You may have seen a recent Twitterstorm involving the Sunday Times’ ‘Best Books in Every Genre’ headline that excluded romance and romantic fiction. Unfortunately, I think it’s only the romance readers and writers who are up in arms. I’m used to this attitude, now, which is a shame and it doesn’t mean it shouldn’t be challenged. But I’ve learned to find my validation (and reading material) outside of the usual publishing press because they do routinely ignore an enormous segment of the market.
Why should anyone make me feel guilty for reading and loving romance?
As a reader, I didn’t discover romance until I found a book on a friend’s bookshelf. I’d always looked for romance storylines and usually read books with some disappointment, because the love story was an aside, a sub-plot. I had to read all this other stuff that didn’t interest me as much just to get the romance. I used to scour the shelves of my local book shops and try to work out which books had the most romance in them.
But when I picked up my friend’s book, I realised there was a whole genre out there, thousands and millions of books. They just weren’t in the book shops. A lot of these books do have sex scenes in them (although by no means all!!!), which may have been the original reason for omission from book shops forty years ago (even twenty years ago, which is the time period I’m talking about). But libraries have always stocked them (and have dog-eared copies to prove that they are popular) and when ebooks took off, I was set for reading material for life.
What’s difficult to accept, is that there are so many people out there who might enjoy reading romance if they didn’t have the impression that the genre was somehow inferior. Nowadays, there is on-page sex (of varying quality) in lots of different sorts of books, so that’s not reason enough to dismiss romance. The vast majority of romances, if they have sex scenes at all, are full a whole lot more than just sex scenes. And to be honest, erotica sometimes gets more credibility than romance, which is seen as naive and unrealistic, despite neither of those criticisms actually being at all true, if you’ve read books in the genre. You get a lot of complex characters, deep dives into human psychology and varied and interesting backdrops.
I could go into great detail about why I love romance: the carefully drawn characters from all walks of life, the chemistry (the CHEMISTRY!!!!), the escape, the warm fuzzies at the end. But ultimately, I don’t need to explain that. It’s enough to say that I, and readers the world over, love romance and to completely omit the genre is being purposefully dense and narrow-minded and reveals a lack of understanding about the publishing industry as it is today.

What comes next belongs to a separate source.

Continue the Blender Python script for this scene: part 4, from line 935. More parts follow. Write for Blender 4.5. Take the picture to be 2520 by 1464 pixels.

Media coverage of the romance genre is dominated by a set of very outdated assumptions about the romance genre and prejudice against those who either read or write it. How is this justified? What right do journalists have to make people feel bad about their reading choices? Despite these handicaps, romance continues to sell – and sell quite well. And I will continue to write love stories that are unabashed love stories. They show the path that two people take towards commitment and happiness together, overcoming all obstacles to find a love worth changing their lives for.